Sobering: White People Don’t See Much

A couple of days ago I read a review of the Bollywood movie Fanaa on the blog Kashmir. I started thinking about how much “information” I accumulate from films and television, especially with popular entertainment from other countries where I don’t have any context for those narratives.

If I had caught Fanaa when it screened in Austin, I would have come away with images of the political situation in Kashmir that may or may not be accurate. (I haven’t researched beyond that blog post, I don’t really know whether the film is anywhere near reality.) I don’t think I would have started applying to history departments to teach the history of Kashmir, but I can’t imagine that these images wouldn’t influence me – especially if I never gave them any thought.

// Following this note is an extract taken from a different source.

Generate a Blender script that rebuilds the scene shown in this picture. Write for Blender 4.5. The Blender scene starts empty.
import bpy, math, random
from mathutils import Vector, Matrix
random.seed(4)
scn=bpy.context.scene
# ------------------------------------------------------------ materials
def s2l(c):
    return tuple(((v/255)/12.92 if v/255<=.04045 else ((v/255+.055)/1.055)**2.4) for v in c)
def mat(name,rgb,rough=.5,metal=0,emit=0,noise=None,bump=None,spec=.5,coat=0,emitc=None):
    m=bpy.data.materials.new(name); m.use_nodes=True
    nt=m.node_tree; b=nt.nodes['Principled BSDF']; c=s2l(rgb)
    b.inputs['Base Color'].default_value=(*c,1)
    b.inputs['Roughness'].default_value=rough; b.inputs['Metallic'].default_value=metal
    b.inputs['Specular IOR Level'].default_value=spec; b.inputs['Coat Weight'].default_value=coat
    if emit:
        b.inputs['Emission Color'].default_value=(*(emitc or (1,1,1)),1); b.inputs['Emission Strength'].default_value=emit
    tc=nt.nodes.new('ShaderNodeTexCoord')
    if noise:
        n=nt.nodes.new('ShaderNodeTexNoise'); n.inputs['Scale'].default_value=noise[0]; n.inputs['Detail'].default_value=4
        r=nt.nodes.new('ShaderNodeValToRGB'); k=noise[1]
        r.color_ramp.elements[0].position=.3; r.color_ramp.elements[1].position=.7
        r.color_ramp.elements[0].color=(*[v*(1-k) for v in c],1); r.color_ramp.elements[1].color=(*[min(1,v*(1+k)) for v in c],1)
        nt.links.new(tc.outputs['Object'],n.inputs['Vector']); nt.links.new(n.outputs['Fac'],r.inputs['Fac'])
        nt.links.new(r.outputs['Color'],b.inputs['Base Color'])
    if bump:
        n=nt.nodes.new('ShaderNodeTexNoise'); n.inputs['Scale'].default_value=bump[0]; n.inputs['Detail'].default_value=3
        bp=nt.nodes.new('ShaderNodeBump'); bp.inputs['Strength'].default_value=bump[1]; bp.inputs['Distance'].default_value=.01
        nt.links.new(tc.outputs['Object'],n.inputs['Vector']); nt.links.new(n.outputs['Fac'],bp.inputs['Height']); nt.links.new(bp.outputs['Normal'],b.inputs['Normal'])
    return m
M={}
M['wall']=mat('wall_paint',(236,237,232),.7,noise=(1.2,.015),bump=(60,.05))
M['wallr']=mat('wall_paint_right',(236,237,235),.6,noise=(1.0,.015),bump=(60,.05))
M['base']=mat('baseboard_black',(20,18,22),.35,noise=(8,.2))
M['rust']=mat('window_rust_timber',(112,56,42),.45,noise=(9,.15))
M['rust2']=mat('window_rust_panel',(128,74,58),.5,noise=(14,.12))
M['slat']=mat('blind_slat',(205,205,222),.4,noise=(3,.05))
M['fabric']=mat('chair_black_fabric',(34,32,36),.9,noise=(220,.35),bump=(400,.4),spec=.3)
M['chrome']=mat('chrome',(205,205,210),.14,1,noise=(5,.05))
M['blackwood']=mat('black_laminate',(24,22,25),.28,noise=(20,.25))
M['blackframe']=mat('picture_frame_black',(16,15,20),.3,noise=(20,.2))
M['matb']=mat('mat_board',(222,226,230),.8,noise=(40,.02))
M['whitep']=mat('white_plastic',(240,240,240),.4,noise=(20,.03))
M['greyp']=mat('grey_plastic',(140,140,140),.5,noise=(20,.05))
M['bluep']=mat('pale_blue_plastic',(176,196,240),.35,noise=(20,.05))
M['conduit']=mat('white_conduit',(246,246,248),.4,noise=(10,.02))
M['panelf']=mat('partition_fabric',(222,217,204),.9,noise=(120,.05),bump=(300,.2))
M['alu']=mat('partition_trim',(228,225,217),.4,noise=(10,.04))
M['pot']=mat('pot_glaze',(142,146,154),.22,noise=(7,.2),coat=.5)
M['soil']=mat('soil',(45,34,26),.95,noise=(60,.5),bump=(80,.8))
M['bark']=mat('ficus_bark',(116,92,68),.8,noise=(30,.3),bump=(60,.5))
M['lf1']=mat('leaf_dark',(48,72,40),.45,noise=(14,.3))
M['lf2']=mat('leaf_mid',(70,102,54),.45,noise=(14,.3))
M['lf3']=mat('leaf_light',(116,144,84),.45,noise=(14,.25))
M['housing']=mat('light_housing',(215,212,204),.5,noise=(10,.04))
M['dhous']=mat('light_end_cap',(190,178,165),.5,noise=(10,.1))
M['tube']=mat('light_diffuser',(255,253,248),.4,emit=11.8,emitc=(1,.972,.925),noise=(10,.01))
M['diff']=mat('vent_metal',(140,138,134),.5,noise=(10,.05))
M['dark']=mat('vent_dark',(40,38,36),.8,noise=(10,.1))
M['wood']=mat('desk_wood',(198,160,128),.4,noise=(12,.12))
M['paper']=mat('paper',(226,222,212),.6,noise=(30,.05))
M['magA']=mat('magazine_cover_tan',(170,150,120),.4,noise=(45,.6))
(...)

I don’t have any information that would lead me to notice discrepancies, so I might have just carried those images around for a while.

With that in mind, I was concerned to read a blog post on the Carribbean Amerindian Centrelink Review about the new Pirates of the Carribbean movie. It calls for a boycott due to the film’s portrayal of the people indigenous to the area where the movie is set, whom the CAC blog identifies as Caribs:

Let us keep in mind that such depictions were used to enslave and murder the ancestors of today’s Caribs, there was never anything innocent or “fun” about these portrayals. In addition, generations of Carib descended school children in the Caribbean have been taught that their ancestors were savage cannibals. Shame over ancestry was inculcated as a matter of routine. In my own field research experience, I have encountered individuals in their forties and fifties who told me very directly that the main reason they did not wish to self-identify as Caribs is that people in the wider world see Caribs as cannibals, as inhuman man eaters, and they found the stigma unbearable.

This portrayal of a fictional event set against a historical backdrop should have been easier for me to identify as a problem. As a resident of North America, I should be very familiar with cultural images of people of African descent that portray them as “less than civilized.” But honestly, I don’t know if I would have picked up on it without reading this blog post. I did notice it in King Kong, but would I have caught this one? Or would I have been swept along in a story I enjoyed, with actors I enjoy?

That, my friends, is one of the ugly privileges of being white. You don’t have to think about race.

You have to make the choice whether to hold yourself and your culture accountable for racism.